I find that to be part of the problem, though. By systematically lumping all of the possible different parties into two parties, individual politicians are pushed to either toe the mainstream party line or become pariahs. The choice for which direction a party goes becomes linear ("A more moderate or more conservative Republican Party?"). Each voter is left with one of two choices, with no chance that their vote will affect policy if they disagree with both choices. And those who are poor fits to the center of either major party end up with few who meaningfully speak for them in government. It causes apathy and disenfranchisement. I don't think the viewpoints I hold are too unusual in the context of American politics, and yet, who can I look to as somebody I agree with in power? I guess I admire Justin Amash, and maybe the Paul family in a stretch (just don't make me defend everything they do!). I'm really grasping at straws here.

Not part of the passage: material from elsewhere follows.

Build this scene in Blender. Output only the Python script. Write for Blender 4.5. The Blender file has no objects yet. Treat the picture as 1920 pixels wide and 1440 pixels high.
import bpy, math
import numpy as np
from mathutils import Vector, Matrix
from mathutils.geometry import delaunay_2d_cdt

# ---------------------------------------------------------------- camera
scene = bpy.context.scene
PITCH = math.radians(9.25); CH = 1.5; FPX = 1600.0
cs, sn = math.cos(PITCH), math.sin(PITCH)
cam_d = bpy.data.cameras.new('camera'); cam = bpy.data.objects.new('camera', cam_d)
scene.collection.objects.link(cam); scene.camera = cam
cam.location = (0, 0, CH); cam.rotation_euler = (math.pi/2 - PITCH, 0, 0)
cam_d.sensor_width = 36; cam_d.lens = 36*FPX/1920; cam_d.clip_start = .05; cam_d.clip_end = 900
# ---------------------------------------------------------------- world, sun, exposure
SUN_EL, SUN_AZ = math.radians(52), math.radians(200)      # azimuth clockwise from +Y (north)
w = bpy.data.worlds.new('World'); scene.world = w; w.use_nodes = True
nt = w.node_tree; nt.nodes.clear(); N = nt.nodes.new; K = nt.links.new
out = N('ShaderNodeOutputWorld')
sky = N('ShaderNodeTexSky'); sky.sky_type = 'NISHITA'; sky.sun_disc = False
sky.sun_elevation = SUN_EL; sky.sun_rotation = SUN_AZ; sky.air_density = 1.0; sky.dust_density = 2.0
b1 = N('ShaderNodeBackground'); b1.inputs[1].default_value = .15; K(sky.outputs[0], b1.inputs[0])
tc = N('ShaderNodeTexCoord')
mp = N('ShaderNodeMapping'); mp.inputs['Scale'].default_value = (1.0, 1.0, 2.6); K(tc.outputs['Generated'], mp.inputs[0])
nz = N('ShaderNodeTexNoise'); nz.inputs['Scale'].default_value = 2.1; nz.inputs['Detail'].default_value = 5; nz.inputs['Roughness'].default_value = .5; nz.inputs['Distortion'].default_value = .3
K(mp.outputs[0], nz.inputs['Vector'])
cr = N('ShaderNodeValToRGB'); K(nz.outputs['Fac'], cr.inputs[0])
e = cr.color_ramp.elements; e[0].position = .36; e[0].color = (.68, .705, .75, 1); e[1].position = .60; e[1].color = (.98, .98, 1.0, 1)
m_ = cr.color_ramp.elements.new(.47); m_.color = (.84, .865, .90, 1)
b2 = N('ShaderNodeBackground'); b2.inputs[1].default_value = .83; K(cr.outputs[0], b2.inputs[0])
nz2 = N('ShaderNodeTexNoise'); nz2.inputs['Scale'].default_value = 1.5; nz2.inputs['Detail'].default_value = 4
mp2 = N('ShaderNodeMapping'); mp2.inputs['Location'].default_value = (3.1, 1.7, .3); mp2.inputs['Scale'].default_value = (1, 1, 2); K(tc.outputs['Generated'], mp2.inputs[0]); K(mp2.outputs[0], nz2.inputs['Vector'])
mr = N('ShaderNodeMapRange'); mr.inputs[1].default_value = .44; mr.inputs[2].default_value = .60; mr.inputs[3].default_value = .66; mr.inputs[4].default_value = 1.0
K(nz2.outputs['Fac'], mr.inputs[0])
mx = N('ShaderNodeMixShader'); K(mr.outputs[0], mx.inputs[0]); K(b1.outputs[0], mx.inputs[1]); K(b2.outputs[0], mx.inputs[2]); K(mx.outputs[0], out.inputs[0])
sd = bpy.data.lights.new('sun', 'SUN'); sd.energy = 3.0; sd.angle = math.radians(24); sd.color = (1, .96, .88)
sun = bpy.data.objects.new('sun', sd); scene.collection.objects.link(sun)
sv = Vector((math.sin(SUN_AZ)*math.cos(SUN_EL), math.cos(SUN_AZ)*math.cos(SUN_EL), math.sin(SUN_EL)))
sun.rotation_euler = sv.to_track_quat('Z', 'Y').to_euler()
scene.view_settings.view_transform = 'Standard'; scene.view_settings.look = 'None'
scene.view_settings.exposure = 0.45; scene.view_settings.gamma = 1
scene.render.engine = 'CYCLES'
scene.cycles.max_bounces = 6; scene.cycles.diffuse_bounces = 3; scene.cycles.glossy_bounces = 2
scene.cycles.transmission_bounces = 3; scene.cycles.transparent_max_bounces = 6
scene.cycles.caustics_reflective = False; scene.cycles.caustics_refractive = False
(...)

All that changes under a proportional representation scheme, though. I personally like the Dutch scheme best, but I suppose that something like the German scheme would fit better with the American mentality. Either way, I think we'd immediately see an alleviation to all the problems I mentioned earlier. We'd probably end up with a half dozen important parties, with shifting coalitions, and with the Democrats and Republicans still dominant (at first), but not a duopoly.
My guess is the party scheme would look like this:
Republicans: Right-leaning, social conservative, hawkish
Democrats: Left-leaning, social liberal/moderate, moderate foreign policy
Party 3: Right-leaning, social liberal, dovish (Libertarian Party or Reform Party?)
Party 4: Left-wing, social liberal, dovish (Green Party?)
Party 5: Right-wing, Paleoconservative (Constitution Party?)
Party 6: Left-leaning, social conservative, hawkish (some kind of populist party that seems very conservative but supports quasi-socialism, an "old people party" of sorts... I think there's an opening here)
The Germans end up with something like this... CDA is sort of like the Republicans in that scheme (less conservative maybe, but then the whole German paradigm is shifted from the American one); SPD is sort of like the Democrats; FDP is like Party 3; Greens and/or Left are like Party 4; and NPD somewhat bridges Party 5 and Party 6.
In the Netherlands, CDA is like the Republicans (bearing in mind a similar paradigm shift from America as in Germany); PvdA is like the Democrats; VVD is like Party 3; SP and/or GL are like Party 4; and PVV, CU, and SGP are different approximations of Party 5 and Party 6.
I could go on, but I'm having too much fun with this, and diverging from my point. Which is that the European proportional representation model is better.